The pace of the story was just right; once again the writing style reminds me of James Heriot, the only thing I would consider tinkering with is adding a few lines to describe Hodge's appearance, his character needs slightly more depth to move him to the forefront of the story, particularly in the middle, leave the narrator dominating the beginning and the end of the story - I think that works really well.

 

Loved the bit with the horse too.

 

BTW, what's a fish train? :hihi:

 

Hello Mantas,

 

I appreciate your comments. Yes, I realized later that I should have developed the "Hodge" character more. After all, he was really the ring leader of the quartet.

 

As for the fish trains, I had fogotten they passed into history sometime ago.

 

In my childhood and early teens, there was very little in the way of food refrigeration. Most butchers shops had refridgerators as did the higher class food stores. Otherwise, you bought perishables as you needed them.

 

In those days, most of our fish came from Hull or Grimsby. The trawlers would come into port in the late afternooon or early evening. The fish would then be unloaded, gutted, packed in ice in wooden boxes and loaded into various fish trains. All this would achieved by midnight at the latest.

 

Fish trains travelled overnight and because of the perishable nature of their cargo, travelled at almost the same speed as passenger trains and had same priority over regular goods trains. To achieve this, they also had the same braking system as passsenger trains. Not the primitive handbrakes on regular goods wagons of the day. Each train consisted of a series of vans that were basically the same size as short wheel-base pasenger coaches but the windows had been replaced with ventilation louvers.

 

The fish train(s) from Hull/Grimsby would be in Sheffield and other inland cities and the fish at the local fish merchants by 5:30 -6:00 in the morning.
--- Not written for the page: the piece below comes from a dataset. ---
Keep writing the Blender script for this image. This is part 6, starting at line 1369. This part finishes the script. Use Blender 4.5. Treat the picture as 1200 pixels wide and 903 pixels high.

The various fish mongers would all be there to make their selection, the fish delivered and on the fish mongers slab, usally by 8:00 am.

 

I can't, for the-life-of-me, remember where the wholesale fish market was in Sheffield or even if there was one. What I do remember is an organization called The Trawler Fish Company. They brought fish into the city by the train load and most fish mongers my family dealt with bought from them. Their depot was in one of the arches under the approach to the the old Victoria Station.